Diese erste Ablehnung ist lange her. Viel Zeit ist vergangen, der Beirat arbeitet noch immer nicht, auch weil der Streit mit einem anderen Konflikt verwoben ist. Der dreht sich um die Person Khorchide (Jahrgang 1971) . Dessen Berufung zum Leiter des ZIT hatten die Islam-Verbände selbst abgesegnet. Doch inzwischen ist die Zustimmung in Ablehnung umgeschlagen. Engin Karahan vom Islamrat sagt über Khorchide: "Für eine weitere Zusammenarbeit dürfte es keine Grundlage geben." Und über die Zusammenarbeit mit der Hochschule: "Es kann noch funktionieren, wenn die Uni einsieht, dass die Islamische Theologie ohne Beteiligung der islamischen Gemeinschaften keinen Boden hat und keinen Sinn ergibt."

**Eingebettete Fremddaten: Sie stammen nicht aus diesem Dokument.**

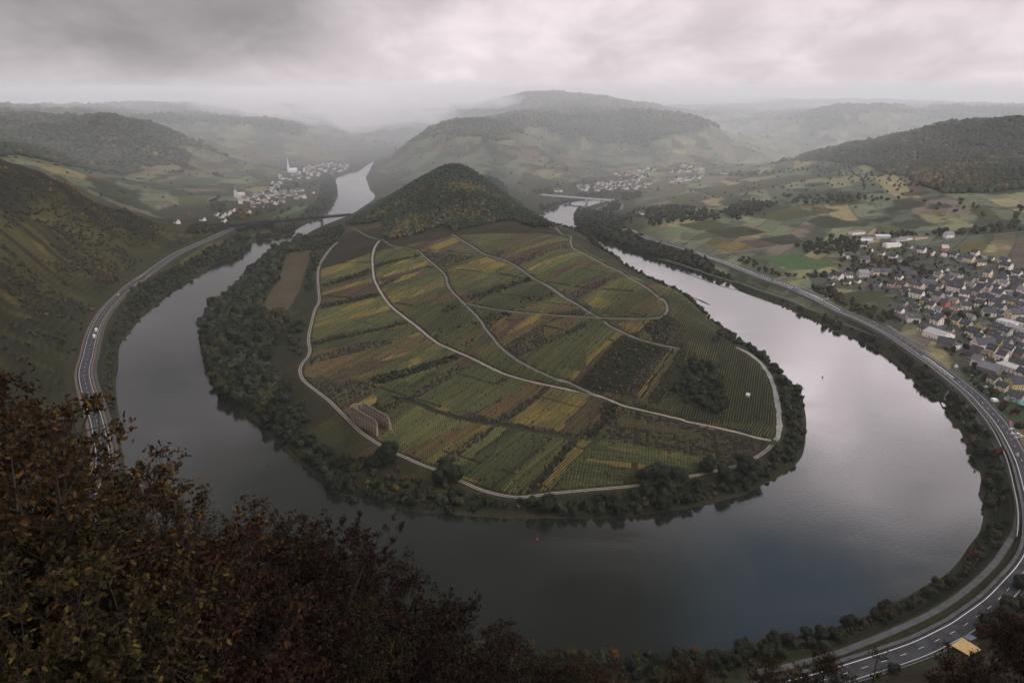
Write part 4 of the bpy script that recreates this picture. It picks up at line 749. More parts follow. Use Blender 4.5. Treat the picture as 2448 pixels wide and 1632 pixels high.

"Nachhaltig zerrüttetes" Verhältnis
Im vergangenen Jahr hatte der Koordinationsrat der Muslime (KRM) ein Gutachten in Auftrag gegeben, um die von Khorchide veröffentlichten theologischen Thesen ("Islam der Barmherzigkeit") zu bewerten. Ergebnis: Khorchides Äußerungen stimmten weder mit einem wissenschaftlichen Anspruch noch seiner Selbstverpflichtung zur bekenntnisorientierten Islamtheologie überein. Im Dezember 2013 beschrieb der KRM als Fazit des Gutachtens das Verhältnis zum Islamlehrstuhl-Inhaber Khorchide als "nachhaltig zerrüttet und irreparabel beschädigt".
Diese Festlegung schlug in der Wissenschaft hohe Wellen. So bezeichnete der Freiburger Theologe und Uni-Professor Bernhard Uhde das Gutachten in einer Stellungnahme als dilettantisch. Er wies schwere handwerkliche Fehler nach und geht davon aus, dass das Gutachten eine bereits feststehende Meinung stützen sollte. Nach Uhdes Einschätzung geht es bei dem Streit auch um einen Machtkampf. "Die türkischen Verbände stehen da im Konflikt mit Muslimen anderer Prägung und fordern für sich die Deutungshoheit über den Islam." Die türkischen Verbände, so Uhde, vertreten aber nur rund 25 Prozent der Muslime in Deutschland.
Selbstfindungsprozess der Islamischen Theologie?
Serdar Günes, Islamwissenschaftler an der Universität in Frankfurt, glaubt, dass sich die Islamische Theologie in Deutschland in einem Selbstfindungsprozess befindet. "Es finden in kürzester Zeit so viele Entwicklungen gleichzeitig statt, die bei der Verankerung der christlichen Theologie länger gedauert haben. Ich glaube, dass alle Beteiligte gute Absichten haben", sagte Günes.
Nach seiner Ansicht sind die Verbände in einer paradoxen Situation. "In der demokratischen Entscheidungsfindung, die den Verbänden laut Grundgesetz zusteht, können sie keine normativen Antworten geben wie die Kirchen. Die Verbände versuchen das zu kompensieren durch überlieferte theologische Ansichten und reagieren auch deswegen gereizt, wenn sie extravagante Thesen hören." Den Streit um Khorchide hält er für nötig, "er zeigt aber leider, dass die Muslime in punkto produktiver Streitlust hinter ihre Vorgänger aus frühen Zeiten zurückfallen".